KEY POINTS:
Auckland City Council has been confronting, behind closed doors until now, a prospect that barely bears thinking about: a zoo without an elephant. Kashin, the older of Auckland Zoo's two elephants, is in declining health and when she dies the zoo must either find a companion for its other elephant, Burma, or send her to another zoo. Elephants need company, so a solitary survivor is properly out of the question.
So why not find another? The zoo seems to have been set upon acquiring somewhat more than one replacement. Modern animal care prefers to keep elephants in small herds and the zoo has plans to build a family of two males and up to eight females, which would require an extra 7000sq m of space, with a separate enclosure for the males, and sounds simply marvellous.
Unfortunately, the zoo has nothing in its budget for this outlay and the council is having an economy drive. "The zoo has got to live within its means," says the council majority leader David Hay, indicating it would have to choose between elephants or hippos.
Why hippos? If something has to give for the sake of an elephant, most people could nominate a large number of species less interesting than hippos. Doubtless, simple human interest is not the decisive consideration these days. Principles of biodiversity probably argue for the retention of many of the creatures that seldom rate a second glance, especially some of the indigenous specimens.

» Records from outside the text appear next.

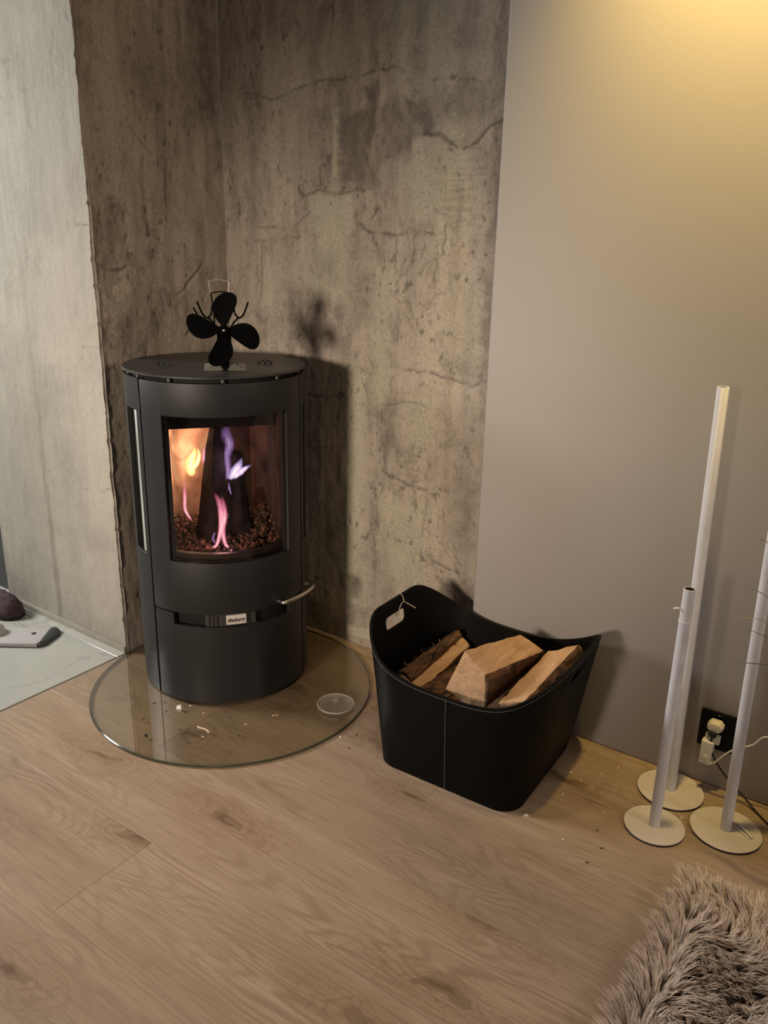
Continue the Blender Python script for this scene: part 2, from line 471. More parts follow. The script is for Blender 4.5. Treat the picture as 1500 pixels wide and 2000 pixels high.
M['flame_white'] = flame_material('flame_white', (1.0, 0.88, 0.80), (0.45, 0.38, 1.0), 2.4)

# ------------------------------------------------------------------ the setting: floors
XW, YW, YP, YH = -1.972, 1.918, 1.855, 1.426          # left wall, concrete wall, painted panel, hall wall
X_PANEL = -0.983

b = MB(); b.box((-0.186 + 0.0, 0.45, -0.035), (3.572, 2.95, 0.03))
floor = struct(b.make('floor', M['subfloor'], smooth=0))
def plank(x0, x1, y0, y1):
    g = 0.00015; e = 0.0008; h = 0.0005
    x0 += g; x1 -= g; y0 += g; y1 -= g
    b = MB()
    vs = []
    for (i, z) in ((0, -0.02), (0, -h), (e, 0)):
        vs += [(x0 + i, y0 + i, z), (x1 - i, y0 + i, z), (x1 - i, y1 - i, z), (x0 + i, y1 - i, z)]
    fs = [(3, 2, 1, 0), (8, 9, 10, 11)]
    for k in (0, 4):
        for i in range(4):
            j = (i + 1) % 4
            fs.append((k + i, k + j, k + 4 + j, k + 4 + i))
    b.add(vs, fs)
    return b.make('plank', M['oak'], floor, smooth=0, origin=((x0 + x1) / 2, (y0 + y1) / 2, 0))
PW = 0.2395
row_joint = {-1: -1.70, 0: -1.230, 1: -1.945, 2: -1.5, 3: -0.83, 4: -0.90, 5: -1.6}
PL = 2.05
for k in range(-7, 6):
    y0 = 0.667 + PW * k; y1 = y0 + PW
    y1 = min(y1, YW - 0.002)
    if k in row_joint: j = row_joint[k]
    else: j = XW + (0.37 + 0.61 * abs(k)) % PL
    xs = [j + PL * i for i in range(-3, 4)]
    xs = [XW + 0.002] + [x for x in xs if XW + 0.08 < x < 1.5] + [1.6]
    for a, c in zip(xs[:-1], xs[1:]): plank(a, c, y0, y1)

b = MB(); b.box((-2.99, 0.35, -0.032), (2.03, 2.30, 0.03))
hall = struct(b.make('floor_hall', M['grout'], smooth=0))
def tile(x0, x1, y0, y1):
    b = MB(); b.box(((x0 + x1) / 2, (y0 + y1) / 2, -0.007), (x1 - x0 - 0.002, y1 - y0 - 0.002, 0.018))
    return b.make('tile', M['marble'], hall, smooth=0, bevel=0.0008, seg=1, origin=((x0 + x1) / 2, (y0 + y1) / 2, 0))
yt = [1.417, 1.384, 0.784, 0.184, -0.416, -0.79]
xt = [XW - 0.001, -2.572, -3.172, -3.99]
for i in range(len(yt) - 1):
    for j in range(3): tile(xt[j + 1], xt[j], yt[i + 1], yt[i])

# ------------------------------------------------------------------ the setting: rough plaster walls
def soft_box(U, V, cu, cv, hu, hv, soft, seed):
    w = 0.5 * min(hu, hv) + 0.004
    du = U + (fbm(U * 22 + seed, V * 22, 4) - 0.5) * 2 * w
    dv = V + (fbm(U * 22 + 40 + seed, V * 22 + 7, 4) - 0.5) * 2 * w
    q = np.maximum(np.abs(du - cu) - hu, np.abs(dv - cv) - hv)
    return np.clip(0.5 - q / soft, 0, 1)
def polyline(U, V, pts, wid, seed):
    wu = U + (fbm(U * 45 + seed, V * 45, 3) - 0.5) * 0.016
    wv = V + (fbm(U * 45 + 31 + seed, V * 45, 3) - 0.5) * 0.016
    d = np.full(U.shape, 9.0)
    for (a, b_), (c, e) in zip(pts[:-1], pts[1:]):
        L = (c - a) ** 2 + (e - b_) ** 2 + 1e-12
        t = np.clip(((wu - a) * (c - a) + (wv - b_) * (e - b_)) / L, 0, 1)
        d = np.minimum(d, np.hypot(wu - a - t * (c - a), wv - b_ - t * (e - b_)))
    brk = np.clip((fbm(U * 30 + seed * 3, V * 30 + 5, 3) - 0.30) * 5, 0.25, 1)
    return np.clip(1 - d / wid, 0, 1) * brk

def plaster_wall(name, axis, pos, sgn, u0, u1, ztop, feats, step=0.004, amp=0.005, ragged=None, shape=None, pit=1.0, mname='plaster'):
    """height-field wall. axis: the coordinate that stays fixed; sgn: direction the wall faces"""
    us = np.arange(u0, u1 + step * 0.5, step); us[-1] = u1
    vs = np.concatenate([np.arange(0, 2.0, step), np.arange(2.0, ztop + 0.01, 0.05)])
    U, V = np.meshgrid(us, vs)
    A = np.zeros(U.shape); G = np.zeros(U.shape); C = np.zeros(U.shape)
    H = (fbm(U * 5, V * 4, 4) - 0.5) * amp * 1.6 + (fbm(U * 30, V * 12, 4) - 0.5) * amp * 0.9
    ridg = np.abs(fbm(U * 13 + 3, V * 9 + 8, 5) - 0.5)
    H -= np.clip(0.035 - ridg, 0, 1) * amp * 8 * np.clip((fbm(U * 3 + 9, V * 3, 2) - 0.45) * 5, 0, 1)
    pits = np.clip(fbm(U * 75, V * 48, 3) - 0.66, 0, 1) * 5 * np.clip((fbm(U * 6 + 5, V * 5 + 2, 3) - 0.46) * 7, 0, 1)
    pits = pits * pit
    C += np.clip(pits, 0, 0.75); H -= pits * amp * 0.5
    for i, f in enumerate(feats):
        k = f[0]
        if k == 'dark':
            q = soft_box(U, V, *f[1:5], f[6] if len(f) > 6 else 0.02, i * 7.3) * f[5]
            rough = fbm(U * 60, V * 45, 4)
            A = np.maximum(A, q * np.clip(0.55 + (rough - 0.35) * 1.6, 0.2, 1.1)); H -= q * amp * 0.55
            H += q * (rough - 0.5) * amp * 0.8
        elif k == 'pale':
            q = soft_box(U, V, *f[1:5], f[6] if len(f) > 6 else 0.05, i * 5.1) * f[5]
            G = np.maximum(G, q); H += q * amp * 0.35
        elif k == 'crack':
            q = polyline(U, V, f[1], f[2], i * 3.7) * f[3]
            C = np.maximum(C, q * 0.9); H -= q * amp * 0.8
        elif k == 'comb':                            # trowel lines
            q = soft_box(U, V, *f[1:5], 0.02, i * 2.2) * f[5]
            ln = np.sin((V + (fbm(U * 9, V * 26, 3) - 0.5) * 0.05) * 2 * PI / 0.017) * np.clip(fbm(U * 12, V * 40, 3) * 2.2 - 0.6, 0, 1)
            H += q * ln * amp * 0.5; C += q * np.clip(ln - 0.25, 0, 1) * 0.9; G = np.maximum(G, q * 0.5)
    if shape is not None: H = H + shape(U, V)
    if ragged is not None:                           # the broken outer corner: pull the border columns in and out
        side, amt = ragged
        e = (fbm(V * 26, V * 0 + 3.3, 4) - 0.5) * amt * 2 + np.clip(fbm(V * 60, V * 0 + 8.8, 3) - 0.62, 0, 1) * amt * -5
        edge = us[-1] if side > 0 else us[0]
        wgt = np.clip(1 - np.abs(U - edge) / 0.03, 0, 1)
        U = U + e * wgt
        H = H - np.clip(1 - np.abs(U - edge) / 0.010, 0, 1) ** 2 * 0.0015
    P = np.zeros(U.shape + (3,))
    if axis == 1: P[..., 0] = U; P[..., 1] = pos + sgn * H
    else: P[..., 1] = U; P[..., 0] = pos + sgn * H
    P[..., 2] = V
    ny, nx = U.shape
    idx = np.arange(nx * ny).reshape(ny, nx)
    q = np.stack([idx[:-1, :-1], idx[:-1, 1:], idx[1:, 1:], idx[1:, :-1]], -1).reshape(-1, 4)
    flip = (axis == 1 and sgn > 0) or (axis == 0 and sgn < 0)
    if flip: q = q[:, ::-1]
    me = bpy.data.meshes.new(name)
    me.vertices.add(nx * ny); me.vertices.foreach_set('co', P.reshape(-1))
    me.loops.add(q.size); me.loops.foreach_set('vertex_index', q.reshape(-1).astype(np.int32))
    me.polygons.add(len(q)); me.polygons.foreach_set('loop_start', np.arange(0, q.size, 4, dtype=np.int32))
    me.update(calc_edges=True); me.shade_smooth()
    ca = me.color_attributes.new('wear_shade', 'FLOAT_COLOR', 'POINT')
    ca.data.foreach_set('color', np.stack([np.clip(A * 1.3, 0, 0.95), np.clip(G, 0, 1), np.clip(C, 0, 1), np.ones(A.shape)], -1).reshape(-1))
    me.materials.append(M[mname])
    return struct(link(name, me))

def W1(x, y): p = on_plane(x, y, 1, YW); return (p.x, p.z)        # concrete wall: (x, z)
def W0(x, y): p = on_plane(x, y, 0, XW); return (p.y, p.z)        # left wall: (y, z)
def W2(x, y): p = on_plane(x, y, 1, YH); return (p.x, p.z)        # hall wall: (x, z)
def boxes(fn, rows, sx, sz=0.00142):
    out = []
    for r in rows:
        u, v = fn(r[1], r[2]); out.append((r[0], u, v, r[3] * sx, r[4] * sz, *r[5:]))
    return out
def cracks(fn, rows): return [('crack', [fn(*p) for p in r[0]], r[1], r[2]) for r in rows]

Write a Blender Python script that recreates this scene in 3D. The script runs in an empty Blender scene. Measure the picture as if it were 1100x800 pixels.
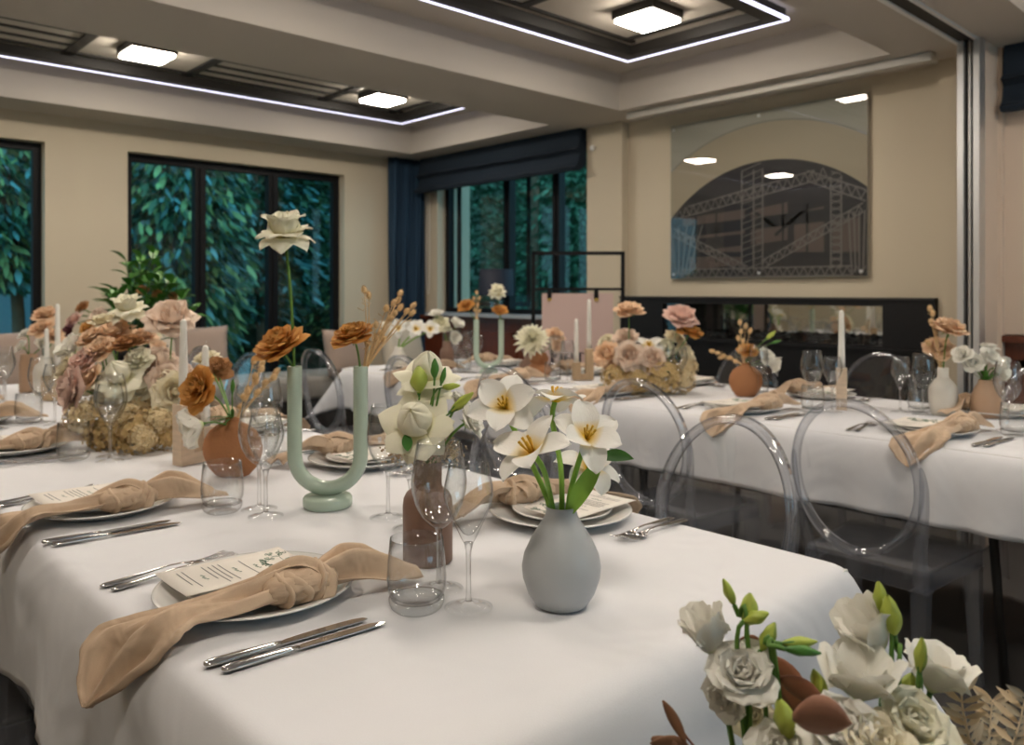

But the zoo's first duty should be to those who pay for it through rates and its entry charge. That duty dictates that certain attractions are inviolate. Elephants are certainly one of them. Lions, tigers and other big cats are another. Apes and monkeys a third. Take a child to a zoo and these will be the highlights. The hippos, bears, zebras and giraffes are likely to be up there too.
But, ask any child, the elephant is the ultimate. If it is tame enough to be led out of its enclosure, as Kashin and Burma are, it is worth its weight in lesser species. Kashin, who turned 40 last Sunday, has earned a place in Aucklanders' hearts and considerable sums for charities that can piggyback on her name. It would be a pity if her replacement with a breeding herd did not allow this level of contact to continue, but even worse if the council opts for no elephants after her.
Auckland's pair are the only elephants left in a New Zealand zoo, which is another reason to retain them. The planned herd and its enclosure, taking in more of Western Springs reserve, would cost $5 million over the council's 10-year budgeting period. Over the same time the council seems willing to spend a further $15 million on the New Zealand area. A rebalancing of priorities would do no harm.
The council could probably bank on some wider financial assistance for the zoo in any case. Though the zoo was inexplicably excluded from recent legislation enforcing regional funding of certain services, the Royal Commission on Auckland Governance is likely to suggest some form of amalgamation. The Auckland City Council might not want to lose one of its proudest creations unless the council can dominate a new super city. But it should not put its pride before the interests of the zoo and the citizens.
The zoo has developed splendidly in recent decades, building enclosures that are happier for the animals and more attractive for the public.
It has spawned a popular television programme that gives an insight into the quality and dedication of its work behind the scenes.
There is ample public land available for its further expansion and no reason to contain it. A herd of elephants roaming there would be magnificent, their total absence unthinkable. Ask a child.